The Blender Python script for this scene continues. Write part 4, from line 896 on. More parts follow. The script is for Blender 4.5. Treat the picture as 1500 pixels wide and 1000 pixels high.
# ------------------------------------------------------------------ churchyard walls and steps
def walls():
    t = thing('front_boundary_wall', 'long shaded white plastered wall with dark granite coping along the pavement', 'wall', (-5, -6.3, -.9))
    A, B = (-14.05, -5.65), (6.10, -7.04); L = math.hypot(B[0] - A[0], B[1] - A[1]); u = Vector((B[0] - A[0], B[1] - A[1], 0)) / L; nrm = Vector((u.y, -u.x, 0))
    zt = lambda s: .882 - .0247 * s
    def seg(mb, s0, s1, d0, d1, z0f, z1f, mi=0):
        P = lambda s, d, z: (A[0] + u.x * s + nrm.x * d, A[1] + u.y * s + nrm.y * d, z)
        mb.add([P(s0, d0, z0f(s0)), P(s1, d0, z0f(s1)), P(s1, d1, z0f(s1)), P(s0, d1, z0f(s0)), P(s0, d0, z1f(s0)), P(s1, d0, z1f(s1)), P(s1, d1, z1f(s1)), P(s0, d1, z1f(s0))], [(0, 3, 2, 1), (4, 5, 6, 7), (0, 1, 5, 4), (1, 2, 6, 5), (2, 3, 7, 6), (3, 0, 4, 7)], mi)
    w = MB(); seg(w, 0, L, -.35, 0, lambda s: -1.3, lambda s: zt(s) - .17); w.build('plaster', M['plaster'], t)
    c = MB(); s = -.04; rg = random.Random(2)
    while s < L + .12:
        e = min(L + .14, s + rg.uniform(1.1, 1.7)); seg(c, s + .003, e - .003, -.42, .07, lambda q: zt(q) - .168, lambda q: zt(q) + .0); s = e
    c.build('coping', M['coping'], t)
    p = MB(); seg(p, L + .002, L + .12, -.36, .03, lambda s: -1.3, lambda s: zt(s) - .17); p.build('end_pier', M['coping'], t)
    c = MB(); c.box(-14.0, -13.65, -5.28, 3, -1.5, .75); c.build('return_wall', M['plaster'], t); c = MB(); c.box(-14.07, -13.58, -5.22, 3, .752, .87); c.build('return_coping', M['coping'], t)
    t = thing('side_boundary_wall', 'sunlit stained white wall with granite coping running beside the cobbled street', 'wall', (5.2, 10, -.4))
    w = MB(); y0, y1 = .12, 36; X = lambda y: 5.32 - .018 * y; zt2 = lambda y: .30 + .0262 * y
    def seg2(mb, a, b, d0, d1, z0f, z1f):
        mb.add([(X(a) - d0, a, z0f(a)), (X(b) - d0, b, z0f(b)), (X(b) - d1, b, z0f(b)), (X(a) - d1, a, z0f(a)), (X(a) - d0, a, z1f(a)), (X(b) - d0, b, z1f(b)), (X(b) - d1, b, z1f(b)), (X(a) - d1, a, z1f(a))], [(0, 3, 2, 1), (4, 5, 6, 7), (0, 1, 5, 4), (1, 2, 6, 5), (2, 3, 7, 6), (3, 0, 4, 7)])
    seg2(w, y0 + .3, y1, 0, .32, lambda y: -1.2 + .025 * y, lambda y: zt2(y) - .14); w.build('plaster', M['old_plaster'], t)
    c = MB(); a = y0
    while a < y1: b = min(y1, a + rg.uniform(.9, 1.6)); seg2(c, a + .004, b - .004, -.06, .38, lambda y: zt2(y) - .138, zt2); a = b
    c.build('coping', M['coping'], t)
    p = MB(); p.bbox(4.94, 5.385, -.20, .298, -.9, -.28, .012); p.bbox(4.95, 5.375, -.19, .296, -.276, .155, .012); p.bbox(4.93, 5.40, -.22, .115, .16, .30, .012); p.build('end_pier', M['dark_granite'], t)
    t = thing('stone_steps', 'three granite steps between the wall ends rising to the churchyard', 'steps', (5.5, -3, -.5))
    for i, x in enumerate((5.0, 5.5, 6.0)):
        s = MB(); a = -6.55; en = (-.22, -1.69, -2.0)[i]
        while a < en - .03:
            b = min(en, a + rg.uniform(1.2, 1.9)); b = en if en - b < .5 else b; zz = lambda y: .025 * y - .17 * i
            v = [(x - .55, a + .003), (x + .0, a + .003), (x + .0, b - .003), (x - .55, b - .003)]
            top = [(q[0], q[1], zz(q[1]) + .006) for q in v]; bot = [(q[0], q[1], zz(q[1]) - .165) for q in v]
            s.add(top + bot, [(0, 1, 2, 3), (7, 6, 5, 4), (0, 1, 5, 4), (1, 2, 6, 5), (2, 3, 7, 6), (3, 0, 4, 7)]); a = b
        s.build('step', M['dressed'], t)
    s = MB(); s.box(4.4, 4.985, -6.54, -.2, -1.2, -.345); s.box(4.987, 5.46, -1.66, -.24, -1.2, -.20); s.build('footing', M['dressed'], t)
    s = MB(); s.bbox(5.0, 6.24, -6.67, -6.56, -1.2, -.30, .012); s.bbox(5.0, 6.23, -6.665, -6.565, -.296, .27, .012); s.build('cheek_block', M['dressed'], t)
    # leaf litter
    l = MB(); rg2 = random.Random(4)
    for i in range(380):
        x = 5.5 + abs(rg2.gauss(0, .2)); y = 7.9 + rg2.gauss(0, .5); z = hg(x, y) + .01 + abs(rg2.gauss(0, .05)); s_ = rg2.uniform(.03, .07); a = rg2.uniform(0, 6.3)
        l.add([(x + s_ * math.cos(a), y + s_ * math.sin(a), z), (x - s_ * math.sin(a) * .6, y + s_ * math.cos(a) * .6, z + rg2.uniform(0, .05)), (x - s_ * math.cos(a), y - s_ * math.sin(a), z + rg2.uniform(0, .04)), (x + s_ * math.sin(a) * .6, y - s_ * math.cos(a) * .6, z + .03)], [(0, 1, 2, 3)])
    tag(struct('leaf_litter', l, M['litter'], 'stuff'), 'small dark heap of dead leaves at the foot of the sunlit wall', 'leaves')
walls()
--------
Output the listing above without altering a single character.

▶ **Task output**:
The Blender Python script for this scene continues. Write part 4, from line 896 on. More parts follow. The script is for Blender 4.5. Treat the picture as 1500 pixels wide and 1000 pixels high.
# ------------------------------------------------------------------ churchyard walls and steps
def walls():
    t = thing('front_boundary_wall', 'long shaded white plastered wall with dark granite coping along the pavement', 'wall', (-5, -6.3, -.9))
    A, B = (-14.05, -5.65), (6.10, -7.04); L = math.hypot(B[0] - A[0], B[1] - A[1]); u = Vector((B[0] - A[0], B[1] - A[1], 0)) / L; nrm = Vector((u.y, -u.x, 0))
    zt = lambda s: .882 - .0247 * s
    def seg(mb, s0, s1, d0, d1, z0f, z1f, mi=0):
        P = lambda s, d, z: (A[0] + u.x * s + nrm.x * d, A[1] + u.y * s + nrm.y * d, z)
        mb.add([P(s0, d0, z0f(s0)), P(s1, d0, z0f(s1)), P(s1, d1, z0f(s1)), P(s0, d1, z0f(s0)), P(s0, d0, z1f(s0)), P(s1, d0, z1f(s1)), P(s1, d1, z1f(s1)), P(s0, d1, z1f(s0))], [(0, 3, 2, 1), (4, 5, 6, 7), (0, 1, 5, 4), (1, 2, 6, 5), (2, 3, 7, 6), (3, 0, 4, 7)], mi)
    w = MB(); seg(w, 0, L, -.35, 0, lambda s: -1.3, lambda s: zt(s) - .17); w.build('plaster', M['plaster'], t)
    c = MB(); s = -.04; rg = random.Random(2)
    while s < L + .12:
        e = min(L + .14, s + rg.uniform(1.1, 1.7)); seg(c, s + .003, e - .003, -.42, .07, lambda q: zt(q) - .168, lambda q: zt(q) + .0); s = e
    c.build('coping', M['coping'], t)
    p = MB(); seg(p, L + .002, L + .12, -.36, .03, lambda s: -1.3, lambda s: zt(s) - .17); p.build('end_pier', M['coping'], t)
    c = MB(); c.box(-14.0, -13.65, -5.28, 3, -1.5, .75); c.build('return_wall', M['plaster'], t); c = MB(); c.box(-14.07, -13.58, -5.22, 3, .752, .87); c.build('return_coping', M['coping'], t)
    t = thing('side_boundary_wall', 'sunlit stained white wall with granite coping running beside the cobbled street', 'wall', (5.2, 10, -.4))
    w = MB(); y0, y1 = .12, 36; X = lambda y: 5.32 - .018 * y; zt2 = lambda y: .30 + .0262 * y
    def seg2(mb, a, b, d0, d1, z0f, z1f):
        mb.add([(X(a) - d0, a, z0f(a)), (X(b) - d0, b, z0f(b)), (X(b) - d1, b, z0f(b)), (X(a) - d1, a, z0f(a)), (X(a) - d0, a, z1f(a)), (X(b) - d0, b, z1f(b)), (X(b) - d1, b, z1f(b)), (X(a) - d1, a, z1f(a))], [(0, 3, 2, 1), (4, 5, 6, 7), (0, 1, 5, 4), (1, 2, 6, 5), (2, 3, 7, 6), (3, 0, 4, 7)])
    seg2(w, y0 + .3, y1, 0, .32, lambda y: -1.2 + .025 * y, lambda y: zt2(y) - .14); w.build('plaster', M['old_plaster'], t)
    c = MB(); a = y0
    while a < y1: b = min(y1, a + rg.uniform(.9, 1.6)); seg2(c, a + .004, b - .004, -.06, .38, lambda y: zt2(y) - .138, zt2); a = b
    c.build('coping', M['coping'], t)
    p = MB(); p.bbox(4.94, 5.385, -.20, .298, -.9, -.28, .012); p.bbox(4.95, 5.375, -.19, .296, -.276, .155, .012); p.bbox(4.93, 5.40, -.22, .115, .16, .30, .012); p.build('end_pier', M['dark_granite'], t)
    t = thing('stone_steps', 'three granite steps between the wall ends rising to the churchyard', 'steps', (5.5, -3, -.5))
    for i, x in enumerate((5.0, 5.5, 6.0)):
        s = MB(); a = -6.55; en = (-.22, -1.69, -2.0)[i]
        while a < en - .03:
            b = min(en, a + rg.uniform(1.2, 1.9)); b = en if en - b < .5 else b; zz = lambda y: .025 * y - .17 * i
            v = [(x - .55, a + .003), (x + .0, a + .003), (x + .0, b - .003), (x - .55, b - .003)]
            top = [(q[0], q[1], zz(q[1]) + .006) for q in v]; bot = [(q[0], q[1], zz(q[1]) - .165) for q in v]
            s.add(top + bot, [(0, 1, 2, 3), (7, 6, 5, 4), (0, 1, 5, 4), (1, 2, 6, 5), (2, 3, 7, 6), (3, 0, 4, 7)]); a = b
        s.build('step', M['dressed'], t)
    s = MB(); s.box(4.4, 4.985, -6.54, -.2, -1.2, -.345); s.box(4.987, 5.46, -1.66, -.24, -1.2, -.20); s.build('footing', M['dressed'], t)
    s = MB(); s.bbox(5.0, 6.24, -6.67, -6.56, -1.2, -.30, .012); s.bbox(5.0, 6.23, -6.665, -6.565, -.296, .27, .012); s.build('cheek_block', M['dressed'], t)
    # leaf litter
    l = MB(); rg2 = random.Random(4)
    for i in range(380):
        x = 5.5 + abs(rg2.gauss(0, .2)); y = 7.9 + rg2.gauss(0, .5); z = hg(x, y) + .01 + abs(rg2.gauss(0, .05)); s_ = rg2.uniform(.03, .07); a = rg2.uniform(0, 6.3)
        l.add([(x + s_ * math.cos(a), y + s_ * math.sin(a), z), (x - s_ * math.sin(a) * .6, y + s_ * math.cos(a) * .6, z + rg2.uniform(0, .05)), (x - s_ * math.cos(a), y - s_ * math.sin(a), z + rg2.uniform(0, .04)), (x + s_ * math.sin(a) * .6, y - s_ * math.cos(a) * .6, z + .03)], [(0, 1, 2, 3)])
    tag(struct('leaf_litter', l, M['litter'], 'stuff'), 'small dark heap of dead leaves at the foot of the sunlit wall', 'leaves')
walls()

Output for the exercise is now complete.